When it comes to actual trading, I often use trend lines with a swing trading strategy like this: First, observe where the price changes direction, which can be seen from price patterns or breakouts. Next, draw a line connecting at least 3 swing points. The more points, the stronger the line. Then, watch whether the price continues to follow the line. If it does, we can enter trades in the direction of the trend.
But be cautious: when the price starts to break out of the trend line, it’s a warning that the trend might change. The first breakout might not be a true breakout. I’ve been fooled many times. Therefore, always set stop-loss points beforehand.
One strategy I like is waiting for the price to break out of the trend line and then retest it.
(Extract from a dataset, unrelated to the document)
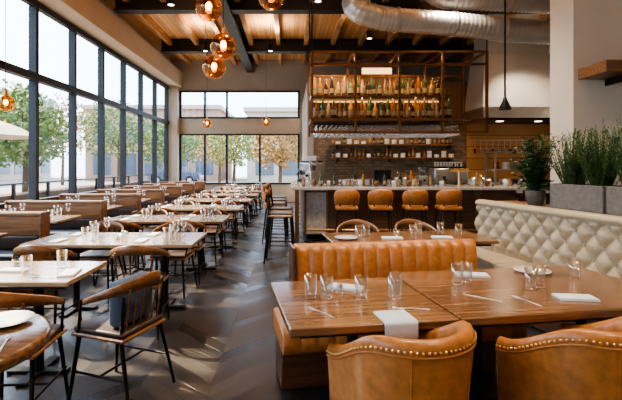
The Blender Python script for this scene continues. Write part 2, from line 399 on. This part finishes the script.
def votive():
    b=MB(); b.lathe([(.001,0),(.03,0),(.035,.05),(.033,.05),(.028,.01),(.001,.008)],(0,0,0),M_glass,14); b.cyl((0,0,.009),(0,0,.03),.022,.022,M_cream,12); return b.mesh('votive_candle')
TU,WI,PL,NA_,FO,KN,SH,VO=tumbler(),wine(),plate(),napkin(),fork(),knife(),shaker(),votive()
TZ=.7605
# ---------------------------------------------------------------- left dining area
def setting(cx,cy,hw,near=True):
    for sx in(-.5,.5):
        for sy in(-1,1):
            x=cx+sx*hw*1.0+.0; y=cy+sy*.2
            put(NA_,'folded_napkin',(x-.14,y,TZ),random.uniform(-6,6))
            put(TU,'drinking_glass',(x+.10,cy+sy*.12,TZ)); 
            put(WI,'wine_glass',(x+.21,cy+sy*.17,TZ))
            if near: put(FO,'fork',(x-.23,y,TZ),random.uniform(-3,3))
    put(SH,'salt_shaker',(cx+.0,cy+.06,TZ)); put(SH,'salt_shaker',(cx+.06,cy+.0,TZ)); put(VO,'votive_candle',(cx,cy-.08,TZ))
rows=[4.65,6.4,8.1,9.8,11.5,13.2,14.9]
for i,y in enumerate(rows):
    cx=-1.83+.03*i
    table(cx,y,1.72,.78,0,M_wtop if i in(1,3,4,6) else M_ltop)
    setting(cx,y,.86,i<3)
    for dx in(-.45,.42):
        put(CH,'dining_chair',(cx+dx+random.uniform(-.03,.03),y-.58,0),random.uniform(-5,5))
        put(CH,'dining_chair',(cx+dx+random.uniform(-.03,.03),y+.59,0),180+random.uniform(-5,5))
def booth():
    b=MB(); w=.78
    b.box(-w,w,-.3,.3,0,.36,M_oak,.01); 
    for sy in(-1,1):
        y0,y1=sorted((sy*.06,sy*.40)); b.box(-w,w,y0,y1,.36,.47,M_bluec,.03,3)
        y0,y1=sorted((sy*.02,sy*.10)); b.box(-w,w,y0,y1,.47,.66,M_dleath,.03,3)
        y0,y1=sorted((sy*.02,sy*.07)); b.box(-w,w,y0,y1,.66,.90,M_oak,.004)
    b.box(-w-.02,w+.02,-.08,.08,.90,.95,M_oak,.01); 
    for x in(-w-.04,w): b.box(x,x+.04,-.36,.36,0,.62,M_oak,.01); b.box(x,x+.04,-.1,.1,.6,.95,M_oak,.01)
    return b.mesh('booth_bench')
BB=booth()
for i,y in enumerate([3.2]+rows):
    if i>0:
        table(-3.95,y,1.35,.72,0,M_wtop if i%2 else M_ltop); setting(-3.95,y,.7,False)
    put(BB,'booth_bench',(-3.95,y+(.87 if i else .6),0))
table(-2.3,3.22,1.6,.64,0,M_ltop)
for x,y in[(-1.75,3.3),(-1.9,3.1),(-2.35,3.32),(-2.25,3.05)]: put(TU,'drinking_glass',(x,y,TZ))
put(NA_,'folded_napkin',(-2.05,3.2,TZ),85); put(NA_,'folded_napkin',(-1.6,3.12,TZ),10); put(VO,'votive_candle',(-2.15,3.38,TZ)); put(FO,'fork',(-1.75,3.02,TZ),80); put(PL,'plate',(-2.6,3.2,TZ))
put(CH,'dining_chair',(-1.70,2.66,0),4); put(CH,'dining_chair',(-2.45,2.68,0),-4)
put(CH,'dining_chair',(-1.16,2.95,0),70)
b=MB(); b.lathe([(.001,.76),(.40,.76),(.42,.752),(.425,.735),(.42,.705),(.40,.69),(.001,.69)],(0,0,0),M_wtop,48); b.cyl((0,0,.03),(0,0,.70),.045,.04,M_black,16); b.lathe([(.001,.035),(.08,.035),(.27,.012),(.27,0),(.001,0)],(0,0,0),M_black,32)
b.obj('round_table',(-1.56,1.94,0))
put(PL,'plate',(-1.42,2.15,TZ)); put(FO,'fork',(-1.26,1.9,TZ),20); put(NA_,'folded_napkin',(-1.5,1.8,TZ),20)
put(CH,'dining_chair',(-2.06,2.14,0),-110)
b=MB(); b.box(-.2,.2,-.06,.06,0,.38,M_bluec,.05,4); CU=b.mesh('throw_pillow')
for x,y in[(-3.6,5.71),(-4.3,5.71),(-3.5,7.46)]: put(CU,'throw_pillow',(x,y,.472),4)
# pillow leaning on the near chair back
a=math.radians(70); put(CU,'throw_pillow',(-1.16+.09*math.sin(a),2.95-.09*math.cos(a),.492),70,(.85,1,.8))
# ---------------------------------------------------------------- booth group right
A9=math.radians(9); OX,OY=0.0,2.07
def BF(u,v): return (OX+u*math.cos(A9)-v*math.sin(A9),OY+u*math.sin(A9)+v*math.cos(A9))
def btable(u0,u1,v0,v1):
    c=BF((u0+u1)/2,(v0+v1)/2); table(c[0],c[1],u1-u0,v1-v0,9,M_wtop,.045)
btable(0,.885,0,.84); btable(.90,2.42,0,.96)
def B(me,name,u,v,rz=0,z=TZ):
    x,y=BF(u,v); return put(me,name,(x,y,z),9+rz)
for u,v in[(.20,.47),(.29,.44),(.49,.40),(.68,.36),(.73,.45)]: B(TU,'drinking_glass',u,v)
for u,v in[(1.22,.60),(1.31,.64),(1.62,.42),(1.71,.46),(2.1,.6)]: B(TU,'drinking_glass',u,v)
B(NA_,'folded_napkin',.46,.62,60); B(NA_,'folded_napkin',1.74,.2,75); B(FO,'fork',1.42,.2,10); B(FO,'fork',.70,.18,75); B(KN,'table_knife',1.2,.3,40)
B(NA_,'folded_napkin',1.44,.78,70); B(PL,'plate',1.93,.80); B(FO,'fork',.2,.2,30); B(SH,'salt_shaker',.38,.48)
b=MB(); secs=[]
path=[(.16,.004),(.05,.004),(.004,.004),(-.006,-.002),(-.009,-.012),(-.010,-.05),(-.011,-.095)]
for k,off in enumerate((0,.0035)):
    secs=[]
    for i in range(9):
        x=-.085+.17*i/8+.004*k; w=.0015*math.sin(i*1.3)
        o=[(x,p[0]-(off+abs(w) if p[1]<-.001 else 0),p[1]+off) for p in path]
        inn=[(x,p[0]+(.003 if p[1]<-.001 else 0)-(off+abs(w) if p[1]<-.001 else 0),p[1]-(.003 if p[1]>-.005 else 0)+off) for p in path][::-1]
        secs.append(o+inn)
    b.loft(secs,M_napk)
x,y=BF(.56,-.002); b.obj('draped_napkin',(x,y,.7605),9)
b=MB(); U0=.23; L=1.52; NR=14; secs=[]; n=180
for i in range(n+1):
    u=U0+L*i/n; rib=.032*abs(math.sin(pi*(u-U0)/(L/NR)))**.5
    secs.append([(u,1.18,.44),(u,1.19-rib,.55),(u,1.205-rib,.75),(u,1.22-rib,.87),(u,1.235-rib*.7,.91),(u,1.26,.93),(u,1.30,.93),(u,1.335,.91),(u,1.34,.87),(u,1.34,.10),(u,1.20,.10)])
b.loft(secs,M_leath)
secs=[]; U1=.06; L1=1.70
for i in range(n+1):
    u=U1+L1*i/n; rib=.014*abs(math.sin(pi*(u-U1)/(L1/15)))**.5
    secs.append([(u,1.19,.34),(u,1.19,.46+rib),(u,.72,.465+rib),(u,.66,.455+rib),(u,.635-rib,.42),(u,.64,.37),(u,.66,.34)])
b.loft(secs,M_leath)
b.box(.08,L1,.88,1.2,.0,.34,M_wtopR,.01); b.box(.205,.225,1.14,1.35,0,.93,M_wtopR,.008)
b.obj('tan_leather_booth',(OX,OY,0),9)
B(AC,'leather_armchair',.51,-.11,12,0); B(AC,'leather_armchair',1.39,-.17,14,0); 
table(1.28,4.75,1.75,.72,6,M_wtop)
for x,y in[(.75,4.7),(.85,4.78),(1.35,4.72),(1.45,4.85),(1.88,4.8),(1.72,4.92)]: put(TU,'drinking_glass',(x,y,TZ))
put(NA_,'folded_napkin',(1.1,4.62,TZ),85); put(NA_,'folded_napkin',(1.65,4.66,TZ),85); put(VO,'votive_candle',(1.2,4.85,TZ)); put(PL,'plate',(.6,4.6,TZ))
put(CH,'dining_chair',(.85,5.4,0),175); put(CH,'dining_chair',(1.6,5.45,0),188)
ang=math.degrees(math.atan2(3.6,-.75)); LB=3.68
b=MB(); secs=[]; n=380
SX=.21; SZ=.24; Z0t=.56
zs=[.42+.61*i/34 for i in range(35)]
for i in range(n+1):
    s=LB*i/n; sec=[]
    for z in zs:
        a=s/SX
        if z<Z0t: h=abs(math.sin(pi*s/SX))**.5*.045
        else: h=.062*math.sqrt(abs(math.sin(pi*(a+(z-Z0t)/SZ))*math.sin(pi*(a-(z-Z0t)/SZ))))
        if z>1.0: h=h*(1.03-z)/.03+.03*(z-1.0)/.03
        sec.append((s,.09+h+.05*(1.02-z),z))
    sec+= [(s,.15,1.045),(s,.155,1.065),(s,.14,1.09),(s,.10,1.105),(s,.05,1.105),(s,.01,1.09),(s,0,1.06),(s,0,.1),(s,.09,.1)]
    secs.append(sec)
b.loft(secs,M_cream)
k=0
while k*SX<LB:
    for z,o in((Z0t,0),(Z0t+SZ/2,SX/2),(Z0t+SZ,0),(Z0t+SZ*1.5,SX/2)):
        x=k*SX+o
        if .03<x<LB-.03: b.sph((x,.10+.05*(1.02-z),z),.012,M_cream,8)
    k+=1
for k in range(4):
    x0=k*LB/4+.004; b.box(x0,x0+LB/4-.008,.12,.60,.36,.50,M_cream,.045,4)
b.box(0.02,LB-.02,.02,.52,0,.37,M_wtopR,.01)
b.obj('tufted_banquette',(3.3,2.0,0),ang)
b=MB(); b.box(0,LB,-.42,-.02,0,1.045,M_white,.005); b.box(0,LB,-.43,-.015,1.045,1.08,M_oak,.004); b.obj('wall_partition',(3.3,2.0,0),ang)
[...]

If the line can no longer hold, the price will move in a new direction. That’s when we can enter a trade. Another strategy is waiting for the price to squeeze close to the trend line in formations like flags or triangles, then trading based on the price rebound.
But don’t forget that false breakouts can happen anytime. Sometimes the price breaks out but then returns to the original trend. The best way to reduce risk is to look at trading volume. If the breakout occurs with high volume, it’s stronger. Also, there should be a retest of the old support or resistance before a new trend begins.
In summary, trend lines are simple and really useful tools. But they are not the only way to become profitable. They should be combined with good risk management, setting stop-loss points, and confirming with other tools. Anyone interested can try using them—practice with virtual money before trading live. It will help you better understand how this tool works.